With all due respect, distraction is something you do to toddlers. It stretches the bounds of credibility to believe that the reason teenagers and adults are committing acts of violence at these events are because they're not being entertained every second -- especially given San Francisco's history of assaults and homicides at events, parks, and community centers. Furthermore, San Francisco is a veritable embarras de richesse of nightlife, bars, clubs, theaters, porn shops, arcades, and options for people with nothing to do; why should taxpayers be required to shell out for more in order to prevent flying bullets or arson?

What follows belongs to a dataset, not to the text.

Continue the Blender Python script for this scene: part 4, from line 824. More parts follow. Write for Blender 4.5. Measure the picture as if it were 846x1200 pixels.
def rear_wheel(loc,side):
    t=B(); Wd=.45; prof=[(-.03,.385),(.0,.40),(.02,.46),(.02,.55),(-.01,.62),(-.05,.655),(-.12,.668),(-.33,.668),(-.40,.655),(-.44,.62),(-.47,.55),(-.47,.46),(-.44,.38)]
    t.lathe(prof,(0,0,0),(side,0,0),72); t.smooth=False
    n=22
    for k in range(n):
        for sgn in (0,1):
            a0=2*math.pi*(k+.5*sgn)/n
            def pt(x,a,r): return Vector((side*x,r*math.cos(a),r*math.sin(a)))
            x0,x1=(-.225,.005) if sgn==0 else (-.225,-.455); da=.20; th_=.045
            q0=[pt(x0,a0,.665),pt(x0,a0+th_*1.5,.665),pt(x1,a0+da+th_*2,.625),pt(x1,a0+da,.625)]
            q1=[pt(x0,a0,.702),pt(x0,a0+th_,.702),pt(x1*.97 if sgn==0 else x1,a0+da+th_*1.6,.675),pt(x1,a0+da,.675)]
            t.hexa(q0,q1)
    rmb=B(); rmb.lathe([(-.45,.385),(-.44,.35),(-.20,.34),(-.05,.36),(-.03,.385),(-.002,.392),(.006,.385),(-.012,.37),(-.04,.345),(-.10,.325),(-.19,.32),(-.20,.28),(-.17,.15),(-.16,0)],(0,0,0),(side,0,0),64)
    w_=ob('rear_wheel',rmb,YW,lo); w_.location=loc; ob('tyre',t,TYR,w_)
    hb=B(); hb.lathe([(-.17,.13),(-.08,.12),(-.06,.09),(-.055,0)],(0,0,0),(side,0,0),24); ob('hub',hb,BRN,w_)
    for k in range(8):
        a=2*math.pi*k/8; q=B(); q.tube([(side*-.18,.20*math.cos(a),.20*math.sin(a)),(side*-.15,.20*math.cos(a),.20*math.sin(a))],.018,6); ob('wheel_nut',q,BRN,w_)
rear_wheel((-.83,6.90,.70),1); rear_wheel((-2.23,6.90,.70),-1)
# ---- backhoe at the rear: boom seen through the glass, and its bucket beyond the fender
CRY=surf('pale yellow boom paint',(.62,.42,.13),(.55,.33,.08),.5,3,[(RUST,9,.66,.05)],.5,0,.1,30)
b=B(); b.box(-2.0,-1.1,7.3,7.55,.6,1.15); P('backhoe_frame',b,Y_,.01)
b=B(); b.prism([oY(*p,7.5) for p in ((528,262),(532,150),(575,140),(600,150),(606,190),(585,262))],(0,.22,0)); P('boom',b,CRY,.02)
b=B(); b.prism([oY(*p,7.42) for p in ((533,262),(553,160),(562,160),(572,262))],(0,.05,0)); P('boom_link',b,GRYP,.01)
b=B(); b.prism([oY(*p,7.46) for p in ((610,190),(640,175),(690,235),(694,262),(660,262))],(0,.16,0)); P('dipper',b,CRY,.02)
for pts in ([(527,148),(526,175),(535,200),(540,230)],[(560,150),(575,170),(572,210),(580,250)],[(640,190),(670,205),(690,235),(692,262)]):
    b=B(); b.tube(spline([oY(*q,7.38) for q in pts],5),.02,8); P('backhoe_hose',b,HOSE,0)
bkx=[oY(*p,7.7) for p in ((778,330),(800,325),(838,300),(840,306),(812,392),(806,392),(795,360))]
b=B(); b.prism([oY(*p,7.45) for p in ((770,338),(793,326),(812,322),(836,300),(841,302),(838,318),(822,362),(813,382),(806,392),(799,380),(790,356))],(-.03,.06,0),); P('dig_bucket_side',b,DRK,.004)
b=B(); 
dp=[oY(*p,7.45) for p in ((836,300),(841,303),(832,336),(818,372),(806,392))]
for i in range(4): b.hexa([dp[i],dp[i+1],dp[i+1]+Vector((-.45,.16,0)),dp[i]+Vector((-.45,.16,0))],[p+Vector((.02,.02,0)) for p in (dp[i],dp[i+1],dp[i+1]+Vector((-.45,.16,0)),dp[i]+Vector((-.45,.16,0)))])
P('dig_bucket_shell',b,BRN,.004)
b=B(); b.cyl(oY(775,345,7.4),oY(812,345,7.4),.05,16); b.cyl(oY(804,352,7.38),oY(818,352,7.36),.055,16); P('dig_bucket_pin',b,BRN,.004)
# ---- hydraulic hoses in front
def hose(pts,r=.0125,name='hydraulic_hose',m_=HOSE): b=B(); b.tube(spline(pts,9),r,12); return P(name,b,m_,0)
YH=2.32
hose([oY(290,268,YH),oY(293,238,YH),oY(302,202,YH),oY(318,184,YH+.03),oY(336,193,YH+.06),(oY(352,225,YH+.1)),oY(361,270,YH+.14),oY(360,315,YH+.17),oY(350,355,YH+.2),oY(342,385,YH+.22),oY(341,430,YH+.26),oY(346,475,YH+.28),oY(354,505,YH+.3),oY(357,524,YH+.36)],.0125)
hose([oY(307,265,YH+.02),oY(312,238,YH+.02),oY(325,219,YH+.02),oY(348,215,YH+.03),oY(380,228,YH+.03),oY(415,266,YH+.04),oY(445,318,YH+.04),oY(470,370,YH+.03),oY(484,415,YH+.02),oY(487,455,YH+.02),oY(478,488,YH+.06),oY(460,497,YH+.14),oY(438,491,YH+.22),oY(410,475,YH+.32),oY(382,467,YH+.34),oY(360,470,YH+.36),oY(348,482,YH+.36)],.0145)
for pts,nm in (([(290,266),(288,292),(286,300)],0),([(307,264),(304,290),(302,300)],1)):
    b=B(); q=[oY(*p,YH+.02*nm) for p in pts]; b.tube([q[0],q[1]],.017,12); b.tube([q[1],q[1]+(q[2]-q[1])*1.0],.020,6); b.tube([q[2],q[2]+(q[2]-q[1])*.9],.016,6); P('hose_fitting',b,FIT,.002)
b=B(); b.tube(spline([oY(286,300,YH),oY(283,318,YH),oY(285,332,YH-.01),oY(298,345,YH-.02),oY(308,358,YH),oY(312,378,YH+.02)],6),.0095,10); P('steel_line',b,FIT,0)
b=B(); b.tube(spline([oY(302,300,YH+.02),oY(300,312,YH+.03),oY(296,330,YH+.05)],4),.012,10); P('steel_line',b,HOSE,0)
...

But that's the "progressive" mentality; it's not the fault of the perpetrators of violence, nor should they be punished. It wasn't the fault of those kids that they were gaybashing and threatening my husband and me; they were bored. It wasn't the fault of the thief that kicked down the door and broke into my husband's nephew's apartment last night and stole his wife's heirloom necklace; it was their fault for having nice things in a not-so-nice neighborhood. Everything will be peachy-keen if we just keep pumping more money into the supervisors' re-election slush funds community grant programs and put more restrictions on the police and things like security cameras to foster "good relationships" and "protect privacy".

And they wonder why more and more San Franciscans are starting to ironically refer to the City, channeling the late Herb Caen, as "Baghdad by the Bay".

But one thing's for certain; "Baghdad's" Halloween celebration is no longer welcome in our neighborhood.